O clima na classe política é o mesmo. Os ruidosos avanços de Bolsonaro resultaram em uma antes improvável união suprapartidária. Não bastasse o numeroso e diverso palanque de Lula, todos os demais presidenciáveis asseguram estarem prontos para se contrapor à iminente resistência do capitão em transmitir a faixa presidencial e ex-chefes do Executivo pregaram o voto consciente. Do PSTU ao União Brasil, não há dirigente que cogite dar guarida à sanha golpista do bolsonarismo

Na comunidade internacional, as eleições brasileiras são acompanhadas com lupa. Os Estados Unidos anteciparam, numa série de oportunidades, que exigem respeito à democracia neste ano. “Os Estados Unidos consideram que a assistência bilateral americana ao Brasil deve basear-se no compromisso histórico e contínuo do governo e do povo do Brasil com os princípios democráticos e os direitos humanos, e irá rever e reconsiderar a relação entre os Estados Unidos e qualquer governo que chegue ao poder no Brasil por meios antidemocráticos, incluindo um golpe militar”, diz uma resolução aprovada pelo Senado norte-americano.

Faltou a mesma firmeza aos militares, que deixaram as Forças Armadas serem usadas como massa de manobra pelo Ministério da Defesa e pelo Planalto. A submissão chegou ao ápice com a “apuração paralela”, que será concretizada neste domingo, e a iniciativa do Exército de desmentir uma matéria do jornal do Estado de S.Paulo, na qual era relatada a decisão do Alto-Comando de cumprir a Constituição e respeitar o resultado das urnas. “Na reunião do Alto-Comando do Exército não foram tratados assuntos de natureza político-partidária. Os dados são inverídicos e tendenciosos”, afirmaram os fardados, em uma inacreditável nota. Mais uma vez, serão julgados pela história.

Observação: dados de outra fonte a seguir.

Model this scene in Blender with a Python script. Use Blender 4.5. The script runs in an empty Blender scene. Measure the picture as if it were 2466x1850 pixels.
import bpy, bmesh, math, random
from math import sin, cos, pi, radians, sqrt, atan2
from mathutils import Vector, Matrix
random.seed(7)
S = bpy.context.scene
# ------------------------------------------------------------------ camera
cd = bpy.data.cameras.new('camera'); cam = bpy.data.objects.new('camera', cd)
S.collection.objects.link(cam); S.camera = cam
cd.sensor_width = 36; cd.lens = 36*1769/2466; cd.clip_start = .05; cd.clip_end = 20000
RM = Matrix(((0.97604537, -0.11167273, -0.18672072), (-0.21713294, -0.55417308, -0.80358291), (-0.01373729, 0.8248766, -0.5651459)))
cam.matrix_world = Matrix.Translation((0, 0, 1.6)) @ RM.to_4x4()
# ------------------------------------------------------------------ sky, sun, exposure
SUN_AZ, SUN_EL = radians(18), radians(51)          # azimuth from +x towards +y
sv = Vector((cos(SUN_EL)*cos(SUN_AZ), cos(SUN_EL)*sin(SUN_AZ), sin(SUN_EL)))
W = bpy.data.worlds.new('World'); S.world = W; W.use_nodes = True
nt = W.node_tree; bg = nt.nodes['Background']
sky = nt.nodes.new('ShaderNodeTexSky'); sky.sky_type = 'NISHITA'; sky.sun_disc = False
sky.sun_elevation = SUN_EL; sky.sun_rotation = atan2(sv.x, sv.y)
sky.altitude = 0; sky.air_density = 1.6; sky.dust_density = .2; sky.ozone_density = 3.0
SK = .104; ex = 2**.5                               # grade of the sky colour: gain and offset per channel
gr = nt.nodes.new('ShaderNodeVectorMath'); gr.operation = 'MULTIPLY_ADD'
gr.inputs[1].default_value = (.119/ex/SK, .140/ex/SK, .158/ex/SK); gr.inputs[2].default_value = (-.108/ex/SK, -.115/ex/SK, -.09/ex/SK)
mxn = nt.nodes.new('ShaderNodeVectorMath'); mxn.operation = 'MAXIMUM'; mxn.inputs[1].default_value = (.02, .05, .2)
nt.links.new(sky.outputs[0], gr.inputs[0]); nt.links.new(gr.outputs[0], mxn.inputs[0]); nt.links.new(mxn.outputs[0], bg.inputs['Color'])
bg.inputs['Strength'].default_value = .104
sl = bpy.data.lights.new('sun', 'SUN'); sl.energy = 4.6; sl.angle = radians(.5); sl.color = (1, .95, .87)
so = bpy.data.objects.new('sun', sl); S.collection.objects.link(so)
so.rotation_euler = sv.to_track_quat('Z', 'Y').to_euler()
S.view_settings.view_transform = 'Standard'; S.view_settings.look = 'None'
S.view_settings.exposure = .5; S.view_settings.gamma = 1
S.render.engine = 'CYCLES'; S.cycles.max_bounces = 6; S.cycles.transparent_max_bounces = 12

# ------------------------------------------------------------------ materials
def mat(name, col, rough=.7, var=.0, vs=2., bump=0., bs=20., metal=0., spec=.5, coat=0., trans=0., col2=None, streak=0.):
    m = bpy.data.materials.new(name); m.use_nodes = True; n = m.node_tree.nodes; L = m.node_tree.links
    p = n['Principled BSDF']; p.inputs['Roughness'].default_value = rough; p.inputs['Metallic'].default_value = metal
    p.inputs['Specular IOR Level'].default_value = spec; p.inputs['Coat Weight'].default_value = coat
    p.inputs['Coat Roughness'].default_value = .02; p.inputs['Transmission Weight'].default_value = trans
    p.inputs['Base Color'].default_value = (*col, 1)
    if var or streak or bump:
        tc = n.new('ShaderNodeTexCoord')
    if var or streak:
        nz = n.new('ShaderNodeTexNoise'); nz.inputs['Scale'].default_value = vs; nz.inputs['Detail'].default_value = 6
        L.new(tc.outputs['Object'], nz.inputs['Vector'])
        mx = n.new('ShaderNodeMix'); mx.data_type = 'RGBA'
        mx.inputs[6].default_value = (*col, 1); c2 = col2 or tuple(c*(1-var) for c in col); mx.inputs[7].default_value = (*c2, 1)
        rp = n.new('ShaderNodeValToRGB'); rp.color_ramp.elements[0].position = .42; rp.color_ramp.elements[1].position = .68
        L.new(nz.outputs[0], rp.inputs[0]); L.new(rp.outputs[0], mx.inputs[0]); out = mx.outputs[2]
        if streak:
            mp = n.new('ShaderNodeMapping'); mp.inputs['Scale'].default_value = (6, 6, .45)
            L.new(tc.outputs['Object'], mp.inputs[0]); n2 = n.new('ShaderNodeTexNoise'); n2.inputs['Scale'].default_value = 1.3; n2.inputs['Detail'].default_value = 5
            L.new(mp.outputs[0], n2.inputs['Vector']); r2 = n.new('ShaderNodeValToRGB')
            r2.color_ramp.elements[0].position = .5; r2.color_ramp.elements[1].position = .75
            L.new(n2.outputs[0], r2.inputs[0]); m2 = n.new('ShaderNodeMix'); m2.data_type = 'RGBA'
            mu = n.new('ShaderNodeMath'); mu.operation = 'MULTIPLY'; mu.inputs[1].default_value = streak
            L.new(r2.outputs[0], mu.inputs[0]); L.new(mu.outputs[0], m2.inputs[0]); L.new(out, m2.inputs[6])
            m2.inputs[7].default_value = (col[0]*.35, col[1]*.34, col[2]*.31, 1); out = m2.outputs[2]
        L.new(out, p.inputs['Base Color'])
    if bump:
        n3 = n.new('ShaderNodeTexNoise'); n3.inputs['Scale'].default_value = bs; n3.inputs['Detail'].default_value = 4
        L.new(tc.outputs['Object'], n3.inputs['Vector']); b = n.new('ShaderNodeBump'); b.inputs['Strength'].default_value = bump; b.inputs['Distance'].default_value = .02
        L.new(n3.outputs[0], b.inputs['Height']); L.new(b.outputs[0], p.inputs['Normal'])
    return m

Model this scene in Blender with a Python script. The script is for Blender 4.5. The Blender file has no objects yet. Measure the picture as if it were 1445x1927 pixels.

Foi, aliás, justamente o alinhamento dos militares ao Executivo, somado à postura de Bolsonaro, que acendeu o sinal de alerta no país e levou a uma gigante onda pelo voto útil, sob o argumento de que uma vitória de Lula no primeiro turno reduziria as munições do capitão. Com a movimentação, a três dias do aniversário da Constituição de 1988, as urnas transformaram-se não num meio para uma escolha a respeito de programas de governo, mas em palco para um plebiscito sobre a democracia. Depois de políticos, autoridades e artistas, agora é hora de a população em geral demonstrar resistência e reiterar que 2022 não é 1964. Relembro Ulysses Guimarães: “Temos ódio à ditadura. Ódio e nojo. Amaldiçoamos a tirania onde quer que ela desgrace homens e nações”.